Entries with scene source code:
*-*-*
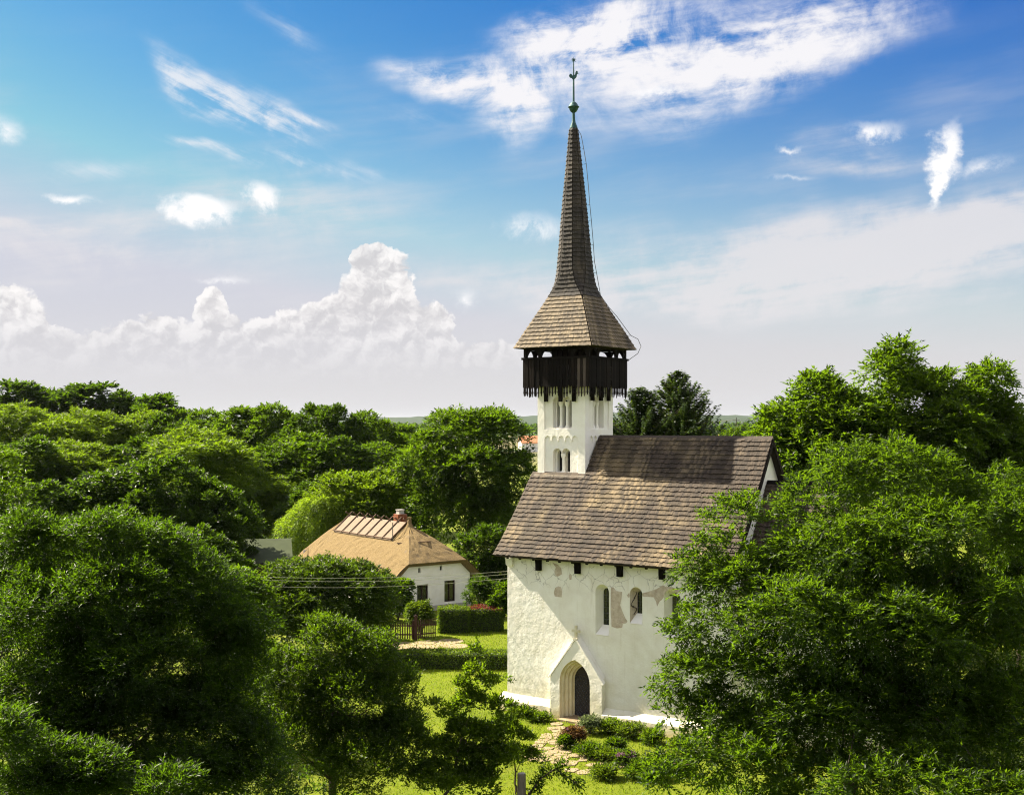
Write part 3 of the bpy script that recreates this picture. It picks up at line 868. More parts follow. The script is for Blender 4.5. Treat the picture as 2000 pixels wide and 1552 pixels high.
# ---- tower
TCx, TCy = TW / 2, RID
H = TW / 2
tower = empty('tower', (TCx, TCy, 0), parent=church)
def face_map(k, out):
    """k-th side of the tower (0 south, 1 east, 2 north, 3 west); out = distance from its plane inwards"""
    c_, s_ = (1, 0, -1, 0)[k], (0, 1, 0, -1)[k]
    def f(u, v):
        x, y = u, -(H - out)
        return (x * c_ - y * s_, x * s_ + y * c_, v)
    return f
def twin(cx, w, z0, z1, n=7, lights=2):
    r = w / (2 * lights)
    pts = [(cx - w / 2, z0), (cx + w / 2, z0)]
    for k in range(lights - 1, -1, -1):
        cc = cx - w / 2 + r * (2 * k + 1)
        arc = [(cc + r * math.cos(t), z1 - r + r * math.sin(t)) for t in (math.pi * i / n for i in range(n + 1))]
        pts += arc if k == lights - 1 else [(arc[0][0] - 1e-3, arc[0][1])] + arc[1:]
    return pts
def field_arcade(u0, u1, z0, zt, n=5):
    w = (u1 - u0) / n
    pts = [(u0, z0), (u1, z0)]
    for k in range(n - 1, -1, -1):
        c0 = u0 + w * (k + .5); r = w * 0.40
        arc = [(c0 + r * math.cos(t), zt - r + r * math.sin(t)) for t in (math.pi * i / 6 for i in range(7))]
        if k == n - 1: arc[0] = (u1, arc[0][1])
        if k == 0: arc[-1] = (u0, arc[-1][1])
        pts += arc
    # the corbels between the little arches hang down
    out = [pts[0], pts[1]]
    body = pts[2:]
    per = 7
    for k in range(n):
        seg = body[k * per:(k + 1) * per]
        if k > 0: out.append((seg[0][0], seg[0][1] - .10))
        out += seg
        if k < n - 1: out.append((seg[-1][0], seg[-1][1] - .10))
    return out
mb = MB(); cols = []
for k in range(4):
    f0, f1, f2, f3 = face_map(k, 0.0), face_map(k, 0.07), face_map(k, 0.38), face_map(k, 0.60)
    up_field = [(-0.98, 13.42), (0.98, 13.42), (0.98, 16.0), (-0.98, 16.0)]
    lo_field = field_arcade(-0.98, 0.98, 10.6, 13.10)
    mb.panel([(-H, 6), (H, 6), (H, 16.6), (-H, 16.6)], [up_field, lo_field], f0)
    mb.reveal(up_field, up_field, f0, f1); mb.reveal(lo_field, lo_field, f0, f1)
    for fld, (cx, w, z0, z1), nl in ((up_field, (0.02, 1.10, 13.48, 15.02), 3), (lo_field, (-0.02, 1.0, 11.27, 12.48), 2)):
        hole = twin(cx, w, z0, z1)
        mb.panel(fld, [hole], f1)
        mb.reveal(hole, hole, f1, f2)
        lw = (w - 0.02) / nl
        inner = [round_arch(cx - w / 2 + .01 + lw * (i + .5), lw * 0.74, z0 + 0.06, z1 - (0.10 if nl == 2 else .14), 8) for i in range(nl)]
        mb.panel([(cx - w / 2 - .05, z0 - .05), (cx + w / 2 + .05, z0 - .05), (cx + w / 2 + .05, z1 + .05), (cx - w / 2 - .05, z1 + .05)], inner, f2)
        for q in inner:
            mb.reveal(q, q, f2, f3); MB().panel(q, [], f3).build('window_opening', M['dark'], tower)  # near-black sheet closes the opening and paints in the unlit inside
        for i in range(1, nl):
            cols.append((k, cx - w / 2 + .01 + lw * i, z0, z1, nl))
mb.build('tower_wall', M['tower_plaster'], tower)
for k, u, z0, z1, nl in cols:
    p = Vector(face_map(k, 0.27)(u, 0))
    r = 0.075
    top = z1 - (0.36 if nl == 2 else 0.34)
    MB().lathe([(r * 1.5, z0), (r * 1.5, z0 + .07), (r * 1.05, z0 + .13), (r, z0 + .2), (r * .92, top - .16), (r * 1.1, top - .13), (r * 1.7, top - .02), (r * 1.8, top + .10)], p, 12).build('window_column', M['tower_plaster'], tower, smooth=False)

# ---- timber gallery under the spire
gallery = empty('timber_gallery', (TCx, TCy, 0), parent=church)
A_ = 1.90
prng = random.Random(12)
variants = []
for v in range(6):
    w = 0.150; b = [0.44, 0.40, 0.47, 0.36, 0.50, 0.42][v]
    zb_, zt_ = 15.62 - b * .35, 16.90
    tip = [0.00, 0.05, -0.06, 0.08, -0.03, 0.02][v]
    prof = [(-w / 2, zt_), (-w / 2, zb_ + .04), (-w / 2 + .03, zb_), (-w / 2 + .045, zb_ - .05), (-.030, zb_ - .07), (-.032, zb_ - .20), (-.05, zb_ - .24), (-.05, zb_ - .27), (-.028, zb_ - .31),
            (-.022, 15.06 + tip), (0, 15.02 + tip), (.022, 15.06 + tip), (.028, zb_ - .31), (.05, zb_ - .27), (.05, zb_ - .24), (.032, zb_ - .20), (.030, zb_ - .07), (w / 2 - .045, zb_ - .05), (w / 2 - .03, zb_), (w / 2, zb_ + .04), (w / 2, zt_)]
    variants.append(MB().prism([(x, -.014, z) for x, z in prof], (0, .028, 0)).mesh('plank', M['tarred']))
grey_plank = variants[0].copy(); grey_plank.materials.clear(); grey_plank.materials.append(M['grey_oak'])
NPL = 23
for k in range(4):
    for i in range(NPL):
        u = -A_ + (i + .5) * (2 * A_ / NPL) + prng.uniform(-.004, .004)
        ang = k * math.pi / 2
        off = A_ + prng.uniform(-.012, .02)
        x, y = u * math.cos(ang) + off * math.sin(ang), u * math.sin(ang) - off * math.cos(ang)
        me = variants[prng.randrange(6)]
        if k == 0 and i in (19, 21): me = grey_plank
        link('plank', me, gallery, (x, y, prng.uniform(-.025, .025)), ang)
for k in range(4):
    ang = k * math.pi / 2
    def R2(x, y, z): return (x * math.cos(ang) - y * math.sin(ang), x * math.sin(ang) + y * math.cos(ang), z)
    def bx(name, a, b, m_='tarred'):
        q = MB().box(a, b)
        q.v = [R2(*p) for p in q.v]
        return q.build(name, M[m_], gallery)
    o_ = 0.002 * k
    bx('hand_rail', (-A_ - .06 + (0.125 if k % 2 else 0), -A_ - .07, 16.86), (A_ + .06 - (0.125 if k % 2 else 0), -A_ + .05, 16.97))
    bx('floor_beam', (-A_ + .03, -A_ + .02, 15.66 + o_), (A_ - .2, -A_ + .16, 15.84 + o_))
    bx('wall_plate', (-A_ + .03, -A_ + .03, 17.36 + o_), (A_ - .17, -A_ + .18, 17.52 + o_))
    bx('corner_post', (-A_ + .02, -A_ + .02, 15.7), (-A_ + .18, -A_ + .18, 17.50 + o_))
    for u in (-0.95, 0.95):
        bx('post', (u - .08, -A_ + .03, 15.85), (u + .08, -A_ + .17, 17.355))
    for u0, sg in ((-A_ + .185, 1), (-0.95 - .085, -1), (-0.95 + .085, 1), (0.95 - .085, -1), (0.95 + .085, 1), (A_ - .185, -1)):
        pts = [(u0, 17.0), (u0, 17.35), (u0 + sg * .36, 17.35), (u0 + sg * .20, 17.29), (u0 + sg * .09, 17.18)]
        MB().prism([R2(u, -A_ + .05, z) for u, z in pts], Vector(R2(0, .10, 0))).build('knee_brace', M['tarred'], gallery)
    for u in (-0.82, 0.02, 0.78):                       # consoles hanging on the tower wall
        bx('console', (u - .075, -H - .17, 14.78 + 0.05 * ((k + int(u * 3)) % 2)), (u + .075, -H - .012, 15.66))
MB().box((-A_ + .04, -A_ + .03, 15.60), (A_ - .04, A_ - .03, 15.655)).build('gallery_floor', M['tarred'], gallery)
mb = MB()
for k in range(4):                                      # bell frame of dark boards in the middle
    ang = k * math.pi / 2
    c_, s_ = math.cos(ang), math.sin(ang)
    for i in range(6):
        u = -0.78 + i * .285
        q = MB().box((u, -0.86, 15.8), (u + .235, -0.80, 17.4)); mb.add([(x * c_ - y * s_, x * s_ + y * c_, z) for x, y, z in q.v], q.f)
tag(mb.build('bell_frame', M['tarred'], gallery), kind='stuff')
MB().lathe([(.05, 17.2), (.16, 17.15), (.22, 17.0), (.25, 16.75), (.36, 16.45), (.40, 16.38), (.30, 16.38)], (0, 0, 0), 16).build('bell', M['copper'], gallery, smooth=True)

# ---- spire
spire = empty('spire', (TCx, TCy, 0), parent=church)
# (z, half width of the main sides, half width across the corners' cut)
SP = [(17.42, 2.235, 3.17), (18.45, 1.74, 2.47), (19.35, 1.29, 1.83), (19.9, 1.02, 1.44), (20.25, 0.90, 1.20), (20.7, 0.845, 0.96), (21.3, 0.81, 0.835), (22.6, 0.71, 0.71), (24.8, 0.525, 0.525), (27.0, 0.31, 0.31), (28.52, 0.175, 0.175)]
def sp_at(z):
    for (z0, a0, d0), (z1, a1, d1) in zip(SP, SP[1:]):
        if z <= z1:
            t = max(0, (z - z0) / (z1 - z0))
            return a0 + (a1 - a0) * t, d0 + (d1 - d0) * t
    return SP[-1][1], SP[-1][2]
LEAN = Vector((-0.09, -0.03))
def sp_ring(z, grow=0.0):
    a, d = sp_at(z)
    a += grow; d += grow
    c_ = max(a * 0.414 * 0.0, d * math.sqrt(2) - a)      # where the cut meets the side
    c_ = min(c_, a)
    le = LEAN * max(0, (z - 18) / 10.5)
    pts = [(c_, -a), (a, -c_), (a, c_), (c_, a), (-c_, a), (-a, c_), (-a, -c_), (-c_, -a)]
    return [Vector((x + le.x, y + le.y, z)) for x, y in pts]
zs = [17.42]
while zs[-1] < 28.45:
    zz = zs[-1]
    a, _ = sp_at(zz); a2, _ = sp_at(min(zz + .05, 28.5))
    slope = abs(a2 - a) / .05
    zs.append(zz + 0.222 / math.sqrt(1 + slope * slope))
core = MB()
core.loft([[p for p in sp_ring(z, -0.012)] for z in [s[0] for s in SP]])
core.build('spire_boarding', M['underlay'], spire)
trng = random.Random(21)
for i in range(len(zs) - 1):
    z0, z1 = zs[i], min(zs[i + 1] + (zs[i + 1] - zs[i]) * .45, 28.52)
    r0, r1 = sp_ring(z0), sp_ring(z1)
    mb = MB()
    for k in range(8):
        p, q = r0[k], r0[(k + 1) % 8]
        pu, qu = r1[k], r1[(k + 1) % 8]
        L = (q - p).length
        if L < 0.03: continue
        n_ = max(1, round(L / 0.105))
        nrm = (q - p).cross((pu + qu) / 2 - (p + q) / 2).normalized()
        outw = Vector(((p + q).x, (p + q).y, 0))
        if nrm.dot(outw) < 0: nrm = -nrm
        cuts = [0] + sorted((j + trng.uniform(-.22, .22)) / n_ for j in range(1, n_)) + [1]
        for j in range(n_):
            ta, tb = cuts[j], cuts[j + 1] - 0.05 / n_
            jz = trng.uniform(-.018, .018)
            a0, b0 = p.lerp(q, ta), p.lerp(q, tb); a1, b1 = pu.lerp(qu, ta), pu.lerp(qu, tb)
            dn = (a1 - a0) * (jz / max((a1 - a0).length, .01))
            t0 = nrm * (.040 + trng.uniform(0, .010)); t1 = nrm * .002; tk = nrm * .024
            mb.add([a0 + dn + t0, b0 + dn + t0, b1 + t1, a1 + t1, a0 + dn + t0 + tk, b0 + dn + t0 + tk, b1 + t1 + tk * .5, a1 + t1 + tk * .5],
                   [(0, 3, 2, 1), (4, 5, 6, 7), (0, 1, 5, 4), (1, 2, 6, 5), (3, 0, 4, 7)])
    course_object(mb, M['skirt_shingle'] if z0 < 19.95 else M['shaded_spire_shingle'], spire)
le = LEAN * 1.0
mb = MB()
mb.lathe([(.02, 28.3), (.21, 28.46), (.20, 28.56), (.10, 28.82), (.075, 29.0), (.065, 29.32), (.07, 29.36)], (le.x, le.y, 0), 14)
mb.build('finial_base', M['copper'], spire, smooth=True)
MB().lathe([(.07, 29.30), (.15, 29.36), (.215, 29.46), (.235, 29.56), (.285, 29.575), (.285, 29.60), (.235, 29.615), (.21, 29.70), (.14, 29.80), (.07, 29.85)], (le.x, le.y, 0), 18).build('finial_ball', M['copper'], spire, smooth=True)
MB().tube([(le.x, le.y, 29.8), (le.x, le.y, 31.1), (le.x, le.y, 32.05)], [.055, .04, .02], 8).build('finial_rod', M['copper'], spire)
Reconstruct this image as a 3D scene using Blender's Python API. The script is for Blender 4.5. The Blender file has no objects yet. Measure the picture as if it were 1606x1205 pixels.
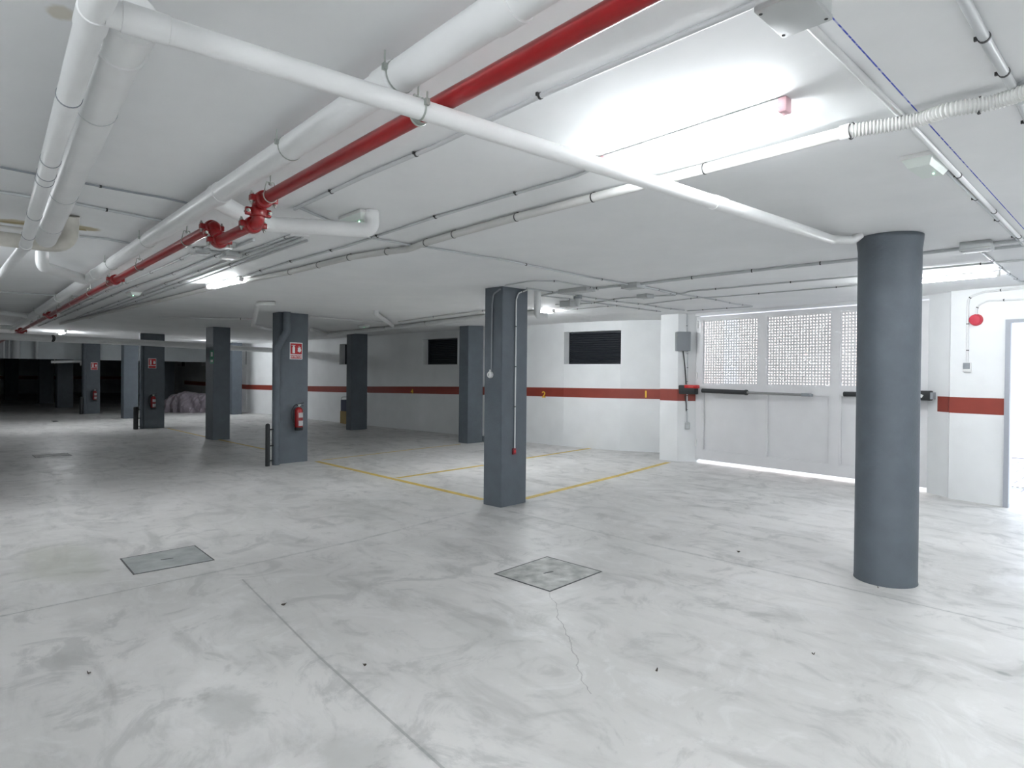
*-*-*
TASK OBJECTIVE: Copy each line above that contains the word "this".

WORKED ANSWER:
Write part 3 of the bpy script that recreates this picture. It picks up at line 868. More parts follow. The script is for Blender 4.5. Treat the picture as 2000 pixels wide and 1552 pixels high.
Reconstruct this image as a 3D scene using Blender's Python API. The script is for Blender 4.5. The Blender file has no objects yet. Measure the picture as if it were 1606x1205 pixels.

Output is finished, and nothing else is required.